O Comitê reconheceu o fato de a Santa Sé ter introduzido o crime de tortura no novo Código Penal com a carta apostólica do Papa Francisco, do dia 11 de julho de 2013, e pelo fato de ter criado a nova Comissão Pontifícia para a Proteção dos Menores, no dia 5 de dezembro de 2013. E lembrou que as diretrizes da Congregação para a Doutrina da Fé, do dia 3 de maio de 2011 (durante o pontificado de Bento XVI), preveem que “as prescrições da lei civil relativas às denúncias desses crimes às autoridades competentes devem ser sempre seguidas”.
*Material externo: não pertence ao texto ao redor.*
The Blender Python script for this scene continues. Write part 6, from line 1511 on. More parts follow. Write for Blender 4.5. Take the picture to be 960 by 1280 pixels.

Resta o fato de que o tempo passa, e as solicitações do CAT da ONU permaneceram por três anos como letra morta. Enquanto isso, incumbem as conclusões da Royal Commission australiana sobre o que aconteceu também na Igreja Católica Down Under e os novos desdobramentos da investigação penal contra o cardeal George Pell.

A partir dessa segunda-feira, reúne-se o C9 dos cardeais, o Conselho da Coroa do Papa Francisco (do qual fazem parte tanto O’Malley quanto Pell). E também sobre isso eles terão que falar, além da aprovação dos orçamentos e da reforma dos dicastérios da Cúria.